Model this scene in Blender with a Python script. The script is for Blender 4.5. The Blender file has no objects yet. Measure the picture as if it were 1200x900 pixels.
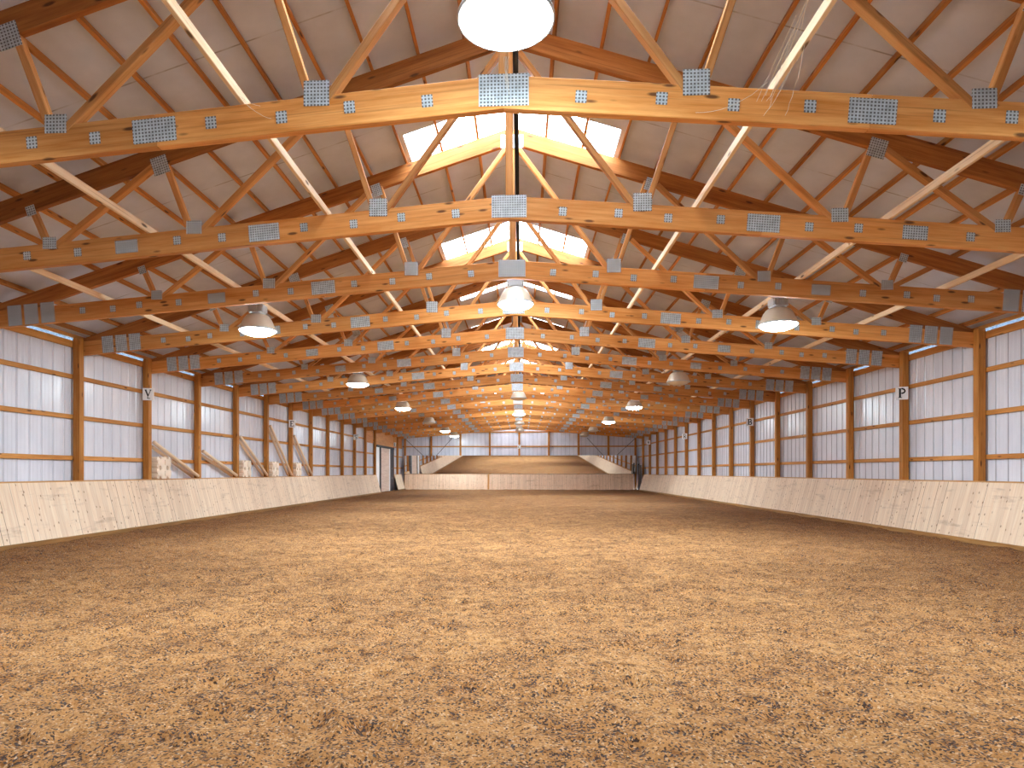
import bpy, bmesh, math, random
from mathutils import Vector, Matrix, noise

random.seed(7)
C = bpy.context.scene.collection
S = 2.44                     # bay spacing
W = 8.80                     # inner face of the wall posts
HC = 1.30                    # eye height
NT = 18                      # trusses in view
Y0 = 5.605                   # first truss
YP = 12.80                   # first wall post in view
END = 49.25                  # far wall posts
WSID = 8.99                  # siding plane
def zb(u): return 4.565 - .0825*abs(u)      # bottom chord centre line
def zt(u): return 6.720 - .318*abs(u)       # top chord centre line
ROOF_UP = .245
def zr(u): return zt(u) + ROOF_UP

# ---------------------------------------------------------------- materials
def srgb(r, g, b):
    f = lambda c: (c/255/12.92) if c/255 <= .04045 else ((c/255+.055)/1.055)**2.4
    return (f(r), f(g), f(b), 1)

class NT_:
    def __init__(s, name):
        s.m = bpy.data.materials.new(name); s.m.use_nodes = True
        s.t = s.m.node_tree; s.t.nodes.clear()
        s.out = s.n('ShaderNodeOutputMaterial')
    def n(s, t, **k):
        x = s.t.nodes.new(t)
        for a, v in k.items(): setattr(x, a, v)
        return x
    def l(s, a, b): s.t.links.new(a, b)
    def val(s, sock, v):
        if hasattr(v, 'is_output') or isinstance(v, bpy.types.NodeSocket): s.l(v, sock)
        else: sock.default_value = v
    def math(s, op, a, b=0., c=None, clamp=False):
        x = s.n('ShaderNodeMath', operation=op, use_clamp=clamp)
        s.val(x.inputs[0], a); s.val(x.inputs[1], b)
        if c is not None: s.val(x.inputs[2], c)
        return x.outputs[0]
    def mix(s, fac, a, b, mode='MIX'):
        x = s.n('ShaderNodeMix', data_type='RGBA', blend_type=mode)
        s.val(x.inputs['Factor'], fac); s.val(x.inputs[6], a); s.val(x.inputs[7], b)
        return x.outputs[2]
    def ramp(s, v, stops):
        x = s.n('ShaderNodeValToRGB'); s.l(v, x.inputs[0])
        e = x.color_ramp.elements
        while len(e) < len(stops): e.new(.5)
        for q, (p, c) in zip(e, stops): q.position = p; q.color = c if len(c) == 4 else (*c, 1)
        return x.outputs[0]
    def mr(s, v, a, b, c=0., d=1.):
        x = s.n('ShaderNodeMapRange'); s.l(v, x.inputs[0])
        for i, q in enumerate((a, b, c, d)): x.inputs[1+i].default_value = q
        return x.outputs[0]
    def noise(s, vec, scale, detail=4, rough=.6):
        x = s.n('ShaderNodeTexNoise'); s.l(vec, x.inputs['Vector'])
        x.inputs['Scale'].default_value = scale; x.inputs['Detail'].default_value = detail
        x.inputs['Roughness'].default_value = rough
        return x.outputs['Fac']
    def mapping(s, vec, scale=(1,1,1), loc=None):
        x = s.n('ShaderNodeVectorMath', operation='MULTIPLY'); s.l(vec, x.inputs[0]); x.inputs[1].default_value = scale
        r = x.outputs[0]
        if loc is not None:
            y = s.n('ShaderNodeVectorMath', operation='ADD'); s.l(r, y.inputs[0]); s.l(loc, y.inputs[1]); r = y.outputs[0]
        return r
    def obj(s): return s.n('ShaderNodeTexCoord').outputs['Object']
    def rnd(s): return s.n('ShaderNodeObjectInfo').outputs['Random']
    def bump(s, h, dist=.01, strength=.5):
        x = s.n('ShaderNodeBump'); s.l(h, x.inputs['Height'])
        x.inputs['Distance'].default_value = dist; x.inputs['Strength'].default_value = strength
        return x.outputs[0]
    def bsdf(s, col, rough=.6, metal=0., normal=None, spec=.4):
        b = s.n('ShaderNodeBsdfPrincipled')
        s.val(b.inputs['Base Color'], col); s.val(b.inputs['Roughness'], rough)
        s.val(b.inputs['Metallic'], metal); b.inputs['Specular IOR Level'].default_value = spec
        if normal is not None: s.l(normal, b.inputs['Normal'])
        s.l(b.outputs[0], s.out.inputs[0]); return b

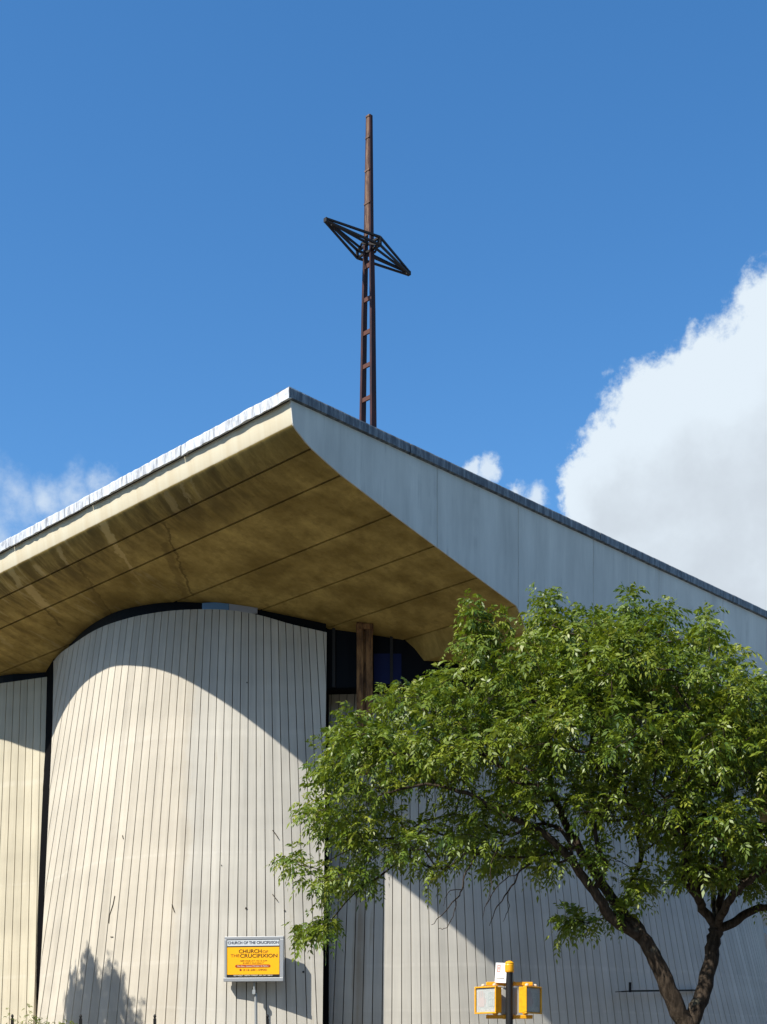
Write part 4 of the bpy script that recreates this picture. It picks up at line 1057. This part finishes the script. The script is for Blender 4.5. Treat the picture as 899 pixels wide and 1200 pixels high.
# bare dead branches hanging under the crown
dt = Tree(np.random.default_rng(3))
d1 = dt.limb([T(640, 1000, -.5), T(612, 1018, -.5), T(600, 1040, -.5), T(585, 1062, -.5), T(574, 1085, -.5)], [0.016, 0.014, 0.012, 0.009, 0.004])
d2 = dt.limb([T(560, 1000, -.9), T(545, 1030, -.9), T(538, 1050, -.9), T(522, 1068, -.9), T(506, 1084, -.9)], [0.014, 0.013, 0.011, 0.008, 0.004])
d3 = dt.limb([T(535, 1062, -.9), T(524, 1086, -.9), T(514, 1089, -.9)], [0.007, 0.006, 0.004], d2[9])
d4 = dt.limb([T(586, 1035, -.7), T(572, 1058, -.7), T(566, 1078, -.7)], [0.008, 0.006, 0.003], d1[5])
d5 = dt.limb([T(525, 1046, -.9), T(520, 1062, -.9)], [0.006, 0.003], d2[6])
d6 = dt.limb([T(596, 1068, -.4), T(590, 1080, -.4)], [0.006, 0.003], d1[9])
d7 = dt.limb([T(592, 985, -1.), T(576, 1012, -1.), T(578, 1036, -1.), T(570, 1060, -1.)], [0.011, 0.009, 0.006, 0.003])
dt.mesh('dead_branch', M_bark, tree, (root.x, root.y, 0))

# tree standing left of the view; its crown shades the foot of the curved wall
rg2 = np.random.default_rng(21)
wp = Vector((-7.35, 33.2, 3.05))
ctr_ = wp - SUN_H * 6.5 + Vector((0, 0, 6.5 * math.tan(SUN_EL)))
t2 = Tree(rg2); rt = Vector((ctr_.x + 0.2, ctr_.y, -0.02))
tk = t2.limb([rt, Vector((rt.x, rt.y, 3)), Vector((ctr_.x, ctr_.y, 6)), Vector((ctr_.x, ctr_.y, ctr_.z - 0.3))], [0.15, 0.12, 0.08, 0.03])
tips2 = []
side = Vector((SUN_H.y, -SUN_H.x, 0))
for du, dz, r, n_ in ((0, -0.4, 0.85, 130), (-0.7, 0.05, 0.32, 34), (0.10, 0.35, 0.34, 34), (0.95, 0.05, 0.36, 40), (0.4, -0.8, 0.7, 80), (-0.4, -0.9, 0.7, 80), (1.2, -0.9, 0.6, 60), (-0.9, -1.1, 0.5, 45), (-0.68, 0.4, 0.12, 8), (0.15, 0.72, 0.12, 8), (0.9, 0.42, 0.14, 8)):
    for _ in range(n_):
        q = rg2.normal(0, 1, 3); q = q / np.linalg.norm(q) * r * rg2.uniform(0, 1) ** 0.4
        tips2.append(ctr_ + side * (du * 1.35 + q[0] * 1.15) + Vector((0, 0, dz + q[2])) + SUN_H * q[1])
e2 = t2.grow(tips2, (rt.x, rt.y, 4.5))
tree2 = thing('sapling', 'slender street tree at the kerb left of the church corner, out of the photo', 'tree', (rt.x, rt.y, 0))
t2.mesh('trunk', M_bark, tree2, (rt.x, rt.y, 0)); leaves('crown', e2, t2.P, M_leaf, tree2, (rt.x, rt.y, 0), rg2, per=8)

# low shrubs at the fence
def shrub(x, Y, ytop, wid, nsh, label, seed, group=None, sparse=False):
    rg3 = np.random.default_rng(seed); b0 = at(x, 1240, Y); b0.z = 0
    zt = EYE + (HOR - ytop) * Y / FPX
    s_ = Tree(rg3); tips3 = []
    st = s_.limb([b0, b0 + Vector((0.02, 0, zt * 0.5)), b0 + Vector((0, 0, zt * 0.72))], [0.03, 0.02, 0.012])
    for _ in range(nsh):
        tips3.append(b0 + Vector((rg3.normal(0, wid * 0.5), rg3.normal(0, wid * 0.4), zt * (0.6 + 0.36 * rg3.uniform(0, 1)))))
    e3 = s_.grow(tips3, (b0.x, b0.y, zt * 0.4))
    o = thing('shrub', label, 'shrub', b0, 0, 'shrubs along the iron fence')
    s_.mesh('stem', M_bark, o, b0, 0.003); leaves('foliage', e3, s_.P, M_leaf, o, b0, rg3, per=5 if sparse else 8, leaf_len=0.13, lets=7, size=0.05, shoot=0.22)
shrub(26, 30.6, 1176, 0.42, 10, 'wispy small-leaved shrub poking above the fence left of the wall gap', 31, sparse=True)
shrub(44, 30.4, 1183, 0.35, 16, 'leafy shrub tuft right at the dark gap between the two left walls', 32)
shrub(66, 30.2, 1188, 0.38, 34, 'dense dark shrub top below the tree shadow on the curved wall', 33)
shrub(326, 29.0, 1190, 0.22, 7, 'small sparse weed top below the notice board', 34, sparse=True)
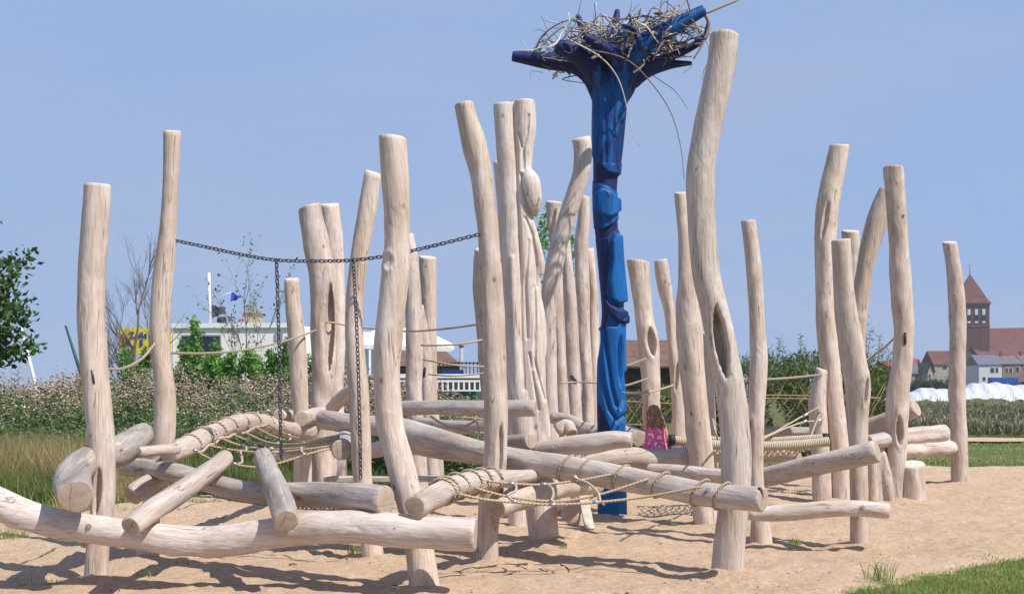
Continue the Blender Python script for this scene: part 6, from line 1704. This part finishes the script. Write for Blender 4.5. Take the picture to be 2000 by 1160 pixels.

TO BE DONE = Would you reproduce the lines above, from the very first through the line containing "return (f(r), f(g), f(b), 1)", exactly and without the pictures?

EXERCISE SOLUTION =
Model this scene in Blender with a Python script. The script is for Blender 4.5. The Blender file has no objects yet. Measure the picture as if it were 1200x900 pixels.
import bpy, bmesh, math, random
from mathutils import Vector, Matrix, noise

random.seed(7)
C = bpy.context.scene.collection
S = 2.44                     # bay spacing
W = 8.80                     # inner face of the wall posts
HC = 1.30                    # eye height
NT = 18                      # trusses in view
Y0 = 5.605                   # first truss
YP = 12.80                   # first wall post in view
END = 49.25                  # far wall posts
WSID = 8.99                  # siding plane
def zb(u): return 4.565 - .0825*abs(u)      # bottom chord centre line
def zt(u): return 6.720 - .318*abs(u)       # top chord centre line
ROOF_UP = .245
def zr(u): return zt(u) + ROOF_UP

# ---------------------------------------------------------------- materials
def srgb(r, g, b):
    f = lambda c: (c/255/12.92) if c/255 <= .04045 else ((c/255+.055)/1.055)**2.4
    return (f(r), f(g), f(b), 1)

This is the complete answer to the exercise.